I’m thankful for the context you’ve put to performance efforts around the Federal government. I understand that PART was much maligned, but I have to say – there’s a heckuva lot more information on the dormant expectmore.gov than there is on performance.gov, and I’m wildly disappointed with this attempt at communicating performance.

Speaking as a citizen here: performance is not political. I expect more of my government, no matter who’s in office. And, yet, with each administration that blows into Washington, performance gets redefined and we make a new Web site. That’s needlessly confusing to the average citizen that doesn’t sit here in DC. Citizens shouldn’t have to memorize a new URL every time an Administration changes. And Administrations shouldn’t get to decide how transparent they get to be when it comes to performance.

More than anything, though, I’m wildly disappointed that an Administration so devoted to open data has created a Web site that isn’t powered by Data.gov. Why aren’t the underlying data sets for this scorecard/dashboard thing publicly available? Why isn’t there context around goals, baselines, and spending associated with those goals? Why aren’t agencies mandated to publish their strategic plans in StratML, versus these ridiculous 50-page PDFs? Why aren’t agencies showing which metrics they are adding/maintaining/rebaselining/discontinuing?

Beyond any of that, where are the promised High Priority Performance Goals?

At present, performance.gov is a gold-plated link farm to agency strategic plans and an advertising platform for Administration initiatives. It accomplishes absolutely nothing of what’s touted on the “performance improvement” portion of the site: http://goals.performance.gov/

If performance.gov is included in the IT Dashboard investment on the IT Dashboard, (look for “performance dashboard” http://www.itdashboard.gov/investment/cost-summary/622), then we spent $1.2M on this Web site so far. Does this really look like a $1.2M site to anyone?

John Kamensky

Robert – both links worked for me, but based on your comment, I changed it to plain, old “performance.gov” — thanks!

Dan — I’m sure the site will continue to evolve over time and your suggestions may be helpful in their prioritizing what they might focus on next! The OMB team responsible for implementing the new requirements of the GPRA Modernization Act will likely address several of your concerns about the availability of performance information over the coming year. . . .

Andreas D. Addison

I agree with Steve on this one. I like the concept and the breakdown of areas of focus, but the delivery of the Gov 2.0 mission in this website is underwhelming. Its all information that has limited visuals and tools to really look at the data and interpret and understand whats being said.
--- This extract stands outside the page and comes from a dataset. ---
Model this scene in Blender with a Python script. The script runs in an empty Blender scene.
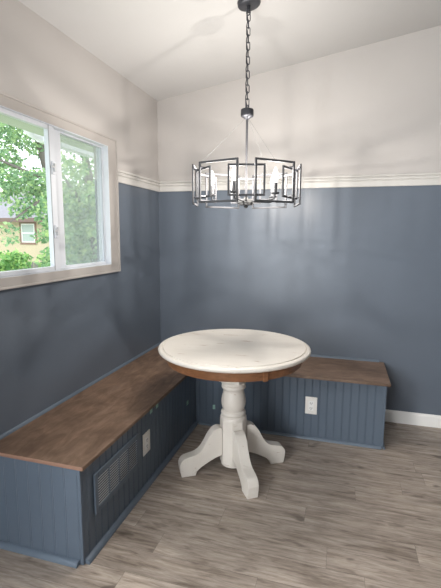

At least its a good start though as I hope the feedback from the public is injected into their improvements in the future.

Nathan Greenhut

I think in order to help the website gain strength and to show how the United States performs, there should be some level of benchmarking done. This will help show how the United States stacks up and where the areas of best opportunity lie.
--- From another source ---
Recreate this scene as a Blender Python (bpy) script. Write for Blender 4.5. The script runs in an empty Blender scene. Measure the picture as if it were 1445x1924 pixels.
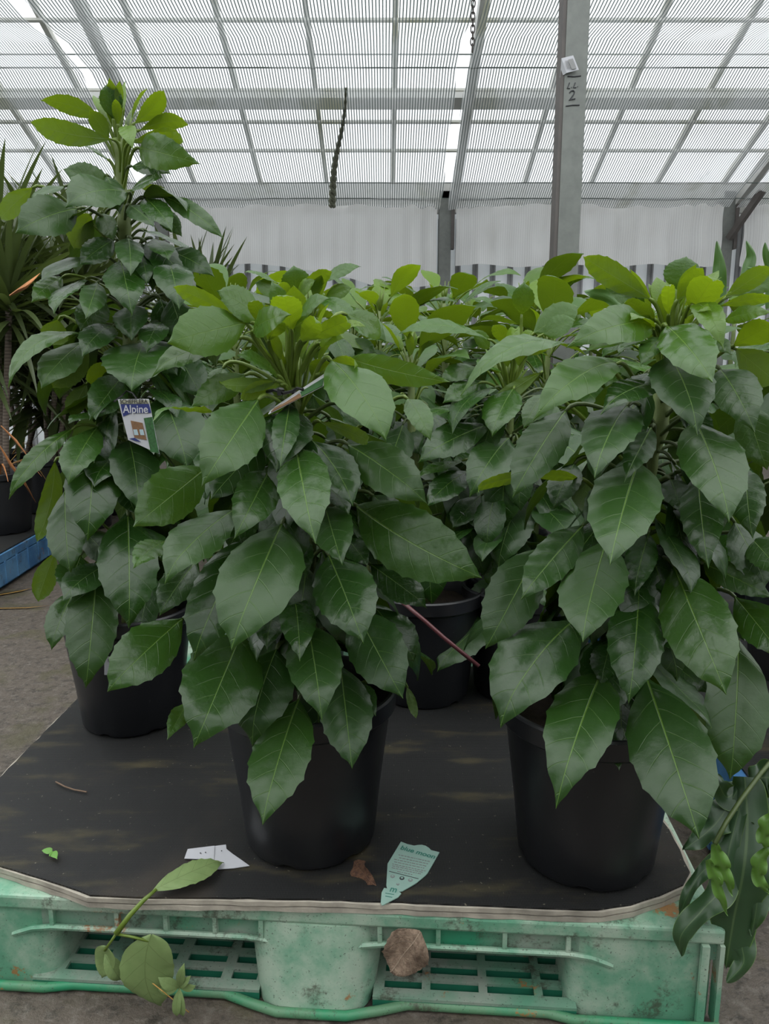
import bpy, bmesh, math, random
from mathutils import Vector, Matrix
C = bpy.context.scene
COL = C.collection
R = math.radians

# ---------------------------------------------------------------- camera
FPX, CX, CY = 1447.0, 722.5, 962.0
PITCH = R(11.0)
CAMZ = 0.885
cam = bpy.data.cameras.new('camera')
cam.sensor_fit = 'VERTICAL'; cam.sensor_height = 24.0
cam.lens = FPX / 1924.0 * 24.0
cam.clip_start = 0.02; cam.clip_end = 200
camo = bpy.data.objects.new('camera', cam); COL.objects.link(camo)
camo.location = (0, 0, CAMZ); camo.rotation_euler = (R(90) - PITCH, 0, 0)
C.camera = camo

# ---------------------------------------------------------------- overcast sky
w = bpy.data.worlds.new('overcast_sky'); C.world = w; w.use_nodes = True
nt = w.node_tree; bg = nt.nodes['Background']
tc = nt.nodes.new('ShaderNodeTexCoord'); sx = nt.nodes.new('ShaderNodeSeparateXYZ')
cr = nt.nodes.new('ShaderNodeValToRGB')
nt.links.new(tc.outputs['Generated'], sx.inputs[0]); nt.links.new(sx.outputs['Z'], cr.inputs[0])
cr.color_ramp.elements[0].position = 0.0; cr.color_ramp.elements[0].color = (0.64, 0.67, 0.69, 1)
cr.color_ramp.elements[1].position = 1.0; cr.color_ramp.elements[1].color = (0.98, 1.0, 0.985, 1)
nt.links.new(cr.outputs[0], bg.inputs[0]); bg.inputs[1].default_value = 3.2
C.view_settings.view_transform = 'Standard'; C.view_settings.look = 'None'
C.view_settings.gamma = 1.0; C.view_settings.exposure = 0.45
C.cycles.transparent_max_bounces = 16
C.cycles.max_bounces = 8

# ---------------------------------------------------------------- helpers
def P(px, py, Y):
    """world point on the vertical plane at distance Y that the photo shows at px, py"""
    x = (px - CX) / FPX; y = -(py - CY) / FPX
    d = Vector((x, math.cos(PITCH) + y * math.sin(PITCH), -math.sin(PITCH) + y * math.cos(PITCH)))
    return Vector((0, 0, CAMZ)) + d * (Y / d.y)
def PZ(px, py, z):
    x = (px - CX) / FPX; y = -(py - CY) / FPX
    d = Vector((x, math.cos(PITCH) + y * math.sin(PITCH), -math.sin(PITCH) + y * math.cos(PITCH)))
    return Vector((0, 0, CAMZ)) + d * ((z - CAMZ) / d.z)
def depth_of(p):
    return p.y * math.cos(PITCH) - (p.z - CAMZ) * math.sin(PITCH)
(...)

John – Completely agree with you about prediction in dashboards being a state of nirvana. This may take some time in order to acheive a high level of accuracy. Also, since using data is evolutionary (as you learn more you use more) just getting to the “Perfect” Dashboard, Scorecard, etc. could take some time. Potentially years. In regards to the comments about sending in police before crime starts, you may want to read the project of the week on Govloop – Memphis Police – IBM. I wrote the article and know there is a lot of progress made in this area. Also, a number of these techniques could be used across all of government in the future. There is a lot of space available to use and standardize the use of predictive analytics and forecasting in and around government.